Saturday was a busy day and night - if you picked up on Elvis as well as the Iron Butterfly. It is impossible to say if one concert was better than the other, because they are both so different. Yet, both of them were very good; Elvis was his loose, happy strutting self, and the Iron Butterfly were into their electric magical blues.

Elvis is something total of "Elvis;" he is the show, he is the King, he is where the whole show directs its energies. It is not just Elvis that you hear, but there are the Jarret Singers, The Sweet Inspirations, comedian Sammy Shore, and then Elvis. The waiting is part of the show though, because you have already waited 14 years to see him, unless you picked up on Elvis in Las Vegas at the International and one can easily wait an other forty-five minutes. The Sweet Inspirations are really an incredibly good soul group - four chicks who really sing their brains out while serving as the back up group for Elvis. There is a musical rapport there, between Elvis and his ladies, and there is a great deal of respect and love flowing between the five of them.

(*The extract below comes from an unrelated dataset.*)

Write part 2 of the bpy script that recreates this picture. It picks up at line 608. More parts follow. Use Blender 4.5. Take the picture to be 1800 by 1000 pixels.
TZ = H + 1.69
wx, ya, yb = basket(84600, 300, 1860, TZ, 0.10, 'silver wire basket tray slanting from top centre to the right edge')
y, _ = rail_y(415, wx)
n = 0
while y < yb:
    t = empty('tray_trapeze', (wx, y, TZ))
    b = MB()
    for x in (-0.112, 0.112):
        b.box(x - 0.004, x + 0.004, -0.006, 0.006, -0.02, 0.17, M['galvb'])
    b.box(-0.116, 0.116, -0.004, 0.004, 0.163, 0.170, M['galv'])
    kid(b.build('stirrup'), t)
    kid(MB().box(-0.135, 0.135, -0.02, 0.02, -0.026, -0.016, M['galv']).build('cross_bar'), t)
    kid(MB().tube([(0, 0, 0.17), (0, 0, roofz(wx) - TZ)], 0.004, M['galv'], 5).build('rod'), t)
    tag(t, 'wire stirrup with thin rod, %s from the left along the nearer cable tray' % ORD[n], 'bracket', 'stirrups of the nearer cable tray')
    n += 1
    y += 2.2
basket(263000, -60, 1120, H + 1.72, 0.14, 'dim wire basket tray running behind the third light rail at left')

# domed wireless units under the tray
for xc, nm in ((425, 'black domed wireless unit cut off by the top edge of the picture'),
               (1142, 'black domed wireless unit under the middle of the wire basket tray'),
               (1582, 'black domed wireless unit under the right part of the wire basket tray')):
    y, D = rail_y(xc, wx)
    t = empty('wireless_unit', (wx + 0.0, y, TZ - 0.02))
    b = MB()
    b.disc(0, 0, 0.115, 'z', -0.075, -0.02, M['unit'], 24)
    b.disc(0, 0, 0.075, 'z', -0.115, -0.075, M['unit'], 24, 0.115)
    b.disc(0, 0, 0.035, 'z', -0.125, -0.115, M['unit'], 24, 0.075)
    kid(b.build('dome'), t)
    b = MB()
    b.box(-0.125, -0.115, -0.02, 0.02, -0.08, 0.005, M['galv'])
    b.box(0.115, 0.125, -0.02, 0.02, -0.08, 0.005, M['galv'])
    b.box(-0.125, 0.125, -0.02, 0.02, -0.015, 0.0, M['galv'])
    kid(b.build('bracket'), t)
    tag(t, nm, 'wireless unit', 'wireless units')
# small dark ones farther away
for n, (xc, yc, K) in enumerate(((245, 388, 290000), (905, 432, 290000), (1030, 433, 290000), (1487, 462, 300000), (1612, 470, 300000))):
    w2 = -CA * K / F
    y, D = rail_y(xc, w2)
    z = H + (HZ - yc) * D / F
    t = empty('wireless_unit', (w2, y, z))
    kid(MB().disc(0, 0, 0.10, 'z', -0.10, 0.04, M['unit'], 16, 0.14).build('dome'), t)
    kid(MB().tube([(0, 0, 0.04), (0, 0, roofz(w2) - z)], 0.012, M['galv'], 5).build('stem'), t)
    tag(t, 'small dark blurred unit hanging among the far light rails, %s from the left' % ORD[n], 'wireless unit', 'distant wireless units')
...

They are close to him, but for them he has the same magic that Elvis holds for his fans; they love him. Having never seen Elvis before, in person, I was absolutely amazed at his charisma, because it is really. He walks on stage and time seems to stop; chicks scream and the applause is thunderous. Every move he makes is like a breath of air to his audience, and you can tell that he is getting off on all the energy and sexuality his audience gives him.

The stage is dark, his band is setup - all wearing white, the Sweet Inspirations and the Jarret singers are off to one side sitting on stools, and a single spot comes on and the quiet is uncanny, as Elvis - in white, with fringe flying, his black hair long and his body thinner than before - walks on stage, and he does this, everyone in the audience is right in his hands. When he picks up the microphone and gives that famous baby-like grin, the place just explodes. It is really incredible. He has standard looks and stances, but they seem so natural to him, and he has been doing them for so long that you get taken every time he smiles.

One of the nicest things about Presley is that he smiles almost all the time; he is digging every minute on the stage, and he is loose and free, there is no tension. He is the King of Rock 'n' Roll, and he knows it and beyond that, he knows his audience made him King, and for that he loves them. His freeness is really refreshing. He jokes and cracks up during songs, but it is good because he is being himself. Chicks are constantly screaming during the concert. "Elvis, I love you," and in the middle of a song, he will answer them with "I know honey, we'll talk about it after the show." When people scream things like "sing Jailhouse Rock," he just stops, in a song, and says "Honey, I got 480 of 'em, I'll try and sing them all" and then he flows right back into his music.

Musically, it is no longer the boy and his guitar, though he plays at that image; his band is really good, comprised of electric and acoustical guitars, drums, piano and occasional brass from his orchestra. Their sound is Memphis rock and it is clean and clear without ever even thinking of overshadowing Elvis' voice. Elvis may not be playing an instrument, but he is the leader of the band and of that there is no question. His voice is slightly deeper in 1956, but he still does a number when he sings "I Gotta A Woman," "Love Me Tender," "You've Lost That Loving Feeling," "Blue Suede Shoes," "Jailhouse Rock," "Heartbreak Hotel," "Whole Lotta Shaking Going On," "Johnny B. Goode," "Wonder Of You," "Hound Dog," "Caught In A Trap," "Bridge Over TRoubled Waters," and his finale, "I Can't Help Falling In Love With You." Elvis is another trip, of another time, but still a trip worth taking. His looseness and freedom are beautiful.